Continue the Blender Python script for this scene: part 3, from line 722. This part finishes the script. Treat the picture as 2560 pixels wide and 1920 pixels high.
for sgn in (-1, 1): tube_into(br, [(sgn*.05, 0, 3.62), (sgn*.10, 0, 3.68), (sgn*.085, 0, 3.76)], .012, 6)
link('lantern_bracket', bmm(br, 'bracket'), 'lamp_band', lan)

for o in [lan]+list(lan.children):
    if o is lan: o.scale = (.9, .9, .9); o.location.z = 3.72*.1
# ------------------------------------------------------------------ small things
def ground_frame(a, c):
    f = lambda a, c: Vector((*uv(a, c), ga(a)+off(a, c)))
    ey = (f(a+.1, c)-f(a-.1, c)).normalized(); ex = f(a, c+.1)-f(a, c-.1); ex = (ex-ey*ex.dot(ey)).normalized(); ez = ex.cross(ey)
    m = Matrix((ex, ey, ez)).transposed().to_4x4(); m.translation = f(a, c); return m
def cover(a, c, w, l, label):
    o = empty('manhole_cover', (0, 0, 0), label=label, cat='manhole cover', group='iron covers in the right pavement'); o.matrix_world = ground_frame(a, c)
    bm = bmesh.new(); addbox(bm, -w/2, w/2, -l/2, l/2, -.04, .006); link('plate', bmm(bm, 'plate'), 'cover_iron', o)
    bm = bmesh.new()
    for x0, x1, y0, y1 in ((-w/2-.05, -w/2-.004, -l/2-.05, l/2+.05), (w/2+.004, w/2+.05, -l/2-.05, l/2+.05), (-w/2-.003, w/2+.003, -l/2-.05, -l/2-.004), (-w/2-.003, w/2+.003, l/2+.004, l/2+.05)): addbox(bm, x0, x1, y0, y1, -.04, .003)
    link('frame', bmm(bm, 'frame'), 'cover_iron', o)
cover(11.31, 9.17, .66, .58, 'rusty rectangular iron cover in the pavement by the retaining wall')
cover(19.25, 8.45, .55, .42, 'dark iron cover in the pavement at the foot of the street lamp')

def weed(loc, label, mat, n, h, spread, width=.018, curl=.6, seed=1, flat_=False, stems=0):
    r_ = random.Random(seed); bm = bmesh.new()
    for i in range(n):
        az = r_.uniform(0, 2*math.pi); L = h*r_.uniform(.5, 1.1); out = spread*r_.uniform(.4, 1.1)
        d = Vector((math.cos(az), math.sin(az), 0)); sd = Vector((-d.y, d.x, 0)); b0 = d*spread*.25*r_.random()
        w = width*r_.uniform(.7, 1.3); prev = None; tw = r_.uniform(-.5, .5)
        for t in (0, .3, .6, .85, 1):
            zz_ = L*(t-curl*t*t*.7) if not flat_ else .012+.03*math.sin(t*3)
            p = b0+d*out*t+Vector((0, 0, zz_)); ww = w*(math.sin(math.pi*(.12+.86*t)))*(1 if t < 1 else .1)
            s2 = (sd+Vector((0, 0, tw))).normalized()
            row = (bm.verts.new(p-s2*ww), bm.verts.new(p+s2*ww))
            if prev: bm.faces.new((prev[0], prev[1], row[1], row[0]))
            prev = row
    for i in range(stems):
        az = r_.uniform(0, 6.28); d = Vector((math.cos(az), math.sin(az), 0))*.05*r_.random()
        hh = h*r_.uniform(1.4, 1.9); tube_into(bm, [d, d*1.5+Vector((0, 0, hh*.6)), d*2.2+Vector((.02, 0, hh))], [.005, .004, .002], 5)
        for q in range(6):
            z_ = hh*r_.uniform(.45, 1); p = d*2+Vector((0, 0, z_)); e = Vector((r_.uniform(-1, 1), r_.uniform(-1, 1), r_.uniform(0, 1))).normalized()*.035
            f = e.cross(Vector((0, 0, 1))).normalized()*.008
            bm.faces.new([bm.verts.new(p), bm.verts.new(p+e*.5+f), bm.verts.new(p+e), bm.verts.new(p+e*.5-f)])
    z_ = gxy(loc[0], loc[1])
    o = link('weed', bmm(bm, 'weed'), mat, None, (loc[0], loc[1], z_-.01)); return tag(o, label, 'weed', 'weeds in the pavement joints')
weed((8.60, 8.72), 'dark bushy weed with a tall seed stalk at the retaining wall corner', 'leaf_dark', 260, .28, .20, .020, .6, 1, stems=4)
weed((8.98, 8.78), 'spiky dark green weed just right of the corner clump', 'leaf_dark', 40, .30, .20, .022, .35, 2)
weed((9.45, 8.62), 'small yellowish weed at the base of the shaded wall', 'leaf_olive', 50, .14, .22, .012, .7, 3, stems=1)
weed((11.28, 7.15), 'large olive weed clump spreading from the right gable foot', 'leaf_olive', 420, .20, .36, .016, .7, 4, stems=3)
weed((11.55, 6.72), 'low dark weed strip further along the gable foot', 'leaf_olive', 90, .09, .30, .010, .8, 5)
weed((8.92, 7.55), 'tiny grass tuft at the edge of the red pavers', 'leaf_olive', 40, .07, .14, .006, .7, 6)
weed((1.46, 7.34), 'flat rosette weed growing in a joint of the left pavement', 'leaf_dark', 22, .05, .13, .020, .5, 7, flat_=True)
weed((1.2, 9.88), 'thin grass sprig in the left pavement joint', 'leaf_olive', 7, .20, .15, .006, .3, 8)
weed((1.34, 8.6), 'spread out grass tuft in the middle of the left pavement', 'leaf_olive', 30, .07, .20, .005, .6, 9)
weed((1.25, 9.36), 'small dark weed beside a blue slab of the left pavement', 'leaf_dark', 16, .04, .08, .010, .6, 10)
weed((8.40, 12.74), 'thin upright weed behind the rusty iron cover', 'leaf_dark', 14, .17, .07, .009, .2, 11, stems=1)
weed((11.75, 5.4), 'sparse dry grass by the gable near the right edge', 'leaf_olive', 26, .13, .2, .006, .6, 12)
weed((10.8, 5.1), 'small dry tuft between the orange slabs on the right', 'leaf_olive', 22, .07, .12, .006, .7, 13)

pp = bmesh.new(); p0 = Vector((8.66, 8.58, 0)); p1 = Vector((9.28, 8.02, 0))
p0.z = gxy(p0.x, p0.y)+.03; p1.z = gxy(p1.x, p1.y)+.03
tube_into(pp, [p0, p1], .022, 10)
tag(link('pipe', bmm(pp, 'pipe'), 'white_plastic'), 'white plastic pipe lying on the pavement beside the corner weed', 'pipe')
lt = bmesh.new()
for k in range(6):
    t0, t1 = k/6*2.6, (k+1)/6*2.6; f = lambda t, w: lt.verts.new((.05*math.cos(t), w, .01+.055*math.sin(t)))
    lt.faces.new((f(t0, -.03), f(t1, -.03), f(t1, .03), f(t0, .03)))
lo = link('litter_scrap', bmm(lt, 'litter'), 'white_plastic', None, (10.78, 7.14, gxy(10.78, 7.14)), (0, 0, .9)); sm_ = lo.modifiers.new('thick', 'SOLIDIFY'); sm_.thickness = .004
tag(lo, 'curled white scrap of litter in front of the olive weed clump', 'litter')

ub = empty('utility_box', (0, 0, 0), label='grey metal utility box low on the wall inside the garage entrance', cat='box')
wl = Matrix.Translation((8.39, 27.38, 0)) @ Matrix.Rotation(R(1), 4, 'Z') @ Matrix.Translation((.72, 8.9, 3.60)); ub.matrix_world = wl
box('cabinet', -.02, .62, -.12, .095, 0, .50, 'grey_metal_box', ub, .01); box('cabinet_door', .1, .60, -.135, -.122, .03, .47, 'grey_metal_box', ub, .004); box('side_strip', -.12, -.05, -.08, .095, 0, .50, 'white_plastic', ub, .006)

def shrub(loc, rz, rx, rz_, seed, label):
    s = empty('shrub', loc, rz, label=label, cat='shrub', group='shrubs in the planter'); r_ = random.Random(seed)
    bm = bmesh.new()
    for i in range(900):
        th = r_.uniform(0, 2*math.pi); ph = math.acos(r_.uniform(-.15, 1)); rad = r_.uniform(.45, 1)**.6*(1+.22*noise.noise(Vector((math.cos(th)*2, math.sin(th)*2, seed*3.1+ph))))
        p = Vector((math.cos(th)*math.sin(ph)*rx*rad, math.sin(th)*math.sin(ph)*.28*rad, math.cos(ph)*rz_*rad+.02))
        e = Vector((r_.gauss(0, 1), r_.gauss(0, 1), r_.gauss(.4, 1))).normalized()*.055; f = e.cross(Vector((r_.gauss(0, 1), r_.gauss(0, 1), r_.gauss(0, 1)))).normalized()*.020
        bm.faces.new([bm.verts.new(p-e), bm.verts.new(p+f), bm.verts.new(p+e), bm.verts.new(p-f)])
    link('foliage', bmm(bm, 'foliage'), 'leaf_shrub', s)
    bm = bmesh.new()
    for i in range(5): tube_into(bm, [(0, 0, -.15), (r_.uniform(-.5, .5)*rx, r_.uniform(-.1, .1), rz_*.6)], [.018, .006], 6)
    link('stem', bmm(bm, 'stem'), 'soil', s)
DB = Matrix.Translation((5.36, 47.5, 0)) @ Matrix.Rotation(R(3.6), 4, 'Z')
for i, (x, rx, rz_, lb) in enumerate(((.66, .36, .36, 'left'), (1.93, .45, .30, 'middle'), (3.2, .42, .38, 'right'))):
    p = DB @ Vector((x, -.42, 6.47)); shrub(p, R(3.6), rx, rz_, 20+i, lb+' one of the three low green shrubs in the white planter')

○ ○ ○ ○ ○ ○ ○

◆ Task goal
Repeat exactly, please, each line from the beginning of the data through the line with "cover(19.25, 8.45, .55, .42, 'dark" in it, and only those lines.

◆ Answer to the task
Continue the Blender Python script for this scene: part 3, from line 722. This part finishes the script. Treat the picture as 2560 pixels wide and 1920 pixels high.
for sgn in (-1, 1): tube_into(br, [(sgn*.05, 0, 3.62), (sgn*.10, 0, 3.68), (sgn*.085, 0, 3.76)], .012, 6)
link('lantern_bracket', bmm(br, 'bracket'), 'lamp_band', lan)

for o in [lan]+list(lan.children):
    if o is lan: o.scale = (.9, .9, .9); o.location.z = 3.72*.1
# ------------------------------------------------------------------ small things
def ground_frame(a, c):
    f = lambda a, c: Vector((*uv(a, c), ga(a)+off(a, c)))
    ey = (f(a+.1, c)-f(a-.1, c)).normalized(); ex = f(a, c+.1)-f(a, c-.1); ex = (ex-ey*ex.dot(ey)).normalized(); ez = ex.cross(ey)
    m = Matrix((ex, ey, ez)).transposed().to_4x4(); m.translation = f(a, c); return m
def cover(a, c, w, l, label):
    o = empty('manhole_cover', (0, 0, 0), label=label, cat='manhole cover', group='iron covers in the right pavement'); o.matrix_world = ground_frame(a, c)
    bm = bmesh.new(); addbox(bm, -w/2, w/2, -l/2, l/2, -.04, .006); link('plate', bmm(bm, 'plate'), 'cover_iron', o)
    bm = bmesh.new()
    for x0, x1, y0, y1 in ((-w/2-.05, -w/2-.004, -l/2-.05, l/2+.05), (w/2+.004, w/2+.05, -l/2-.05, l/2+.05), (-w/2-.003, w/2+.003, -l/2-.05, -l/2-.004), (-w/2-.003, w/2+.003, l/2+.004, l/2+.05)): addbox(bm, x0, x1, y0, y1, -.04, .003)
    link('frame', bmm(bm, 'frame'), 'cover_iron', o)
cover(11.31, 9.17, .66, .58, 'rusty rectangular iron cover in the pavement by the retaining wall')
cover(19.25, 8.45, .55, .42, 'dark iron cover in the pavement at the foot of the street lamp')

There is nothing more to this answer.